Culture

New Dating App Matches People Based on Mutual Exhaustion

Attractive but exhausted couple sit in separate rooms scrolling phones late at night, illustrating a new dating app built around mutual fatigue.
“U up?”

The new dating app Enough promises to connect adults not through shared interests, physical attraction, or long-term compatibility, but through the simple, intimate question: How tired are you?

Users create profiles by answering prompts such as “How many errands are currently ruining your life?” and “Would you describe your emotional availability as limited, seasonal, or left in another room?”

“People don’t want soulmates anymore,” said Marcy Ellman, 38, Enough’s founder and a former wellness coordinator who once cried during a printer update. “They want someone who understands that dinner at 5:45, silence by 8:10, and no questions after 9 is basically erotic.”

The app’s algorithm pairs users according to fatigue markers, including unread emails, laundry resentment, number of open tabs, and how often they say “I just need this week to be over,” despite having said the same thing every week since 2017.

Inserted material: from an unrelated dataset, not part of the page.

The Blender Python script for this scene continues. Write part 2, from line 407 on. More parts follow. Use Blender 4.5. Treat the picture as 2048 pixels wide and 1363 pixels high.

Early users report strong results. “I matched with a woman because we both canceled plans we had secretly hoped the other person would cancel first,” said Brian Kulp, 44, a procurement analyst with eleven reusable water bottles and no actual hydration strategy. “Honestly, it was the healthiest connection I’ve had in years.”

Enough also offers premium features, including Parallel Collapse, which lets couples sit in different rooms and text “you awake?” even though both are clearly awake and scrolling grimly.

Critics say Enough  encourages low effort, but Ellman disagrees.

“Low effort is still effort,” she said. “In this economy, remembering someone’s name and not making them attend a vineyard wedding counts as intimacy.”

At press time, Enough had announced a new compatibility badge for users who both believe dating should begin with a nap and proceed only if nobody has to find parking.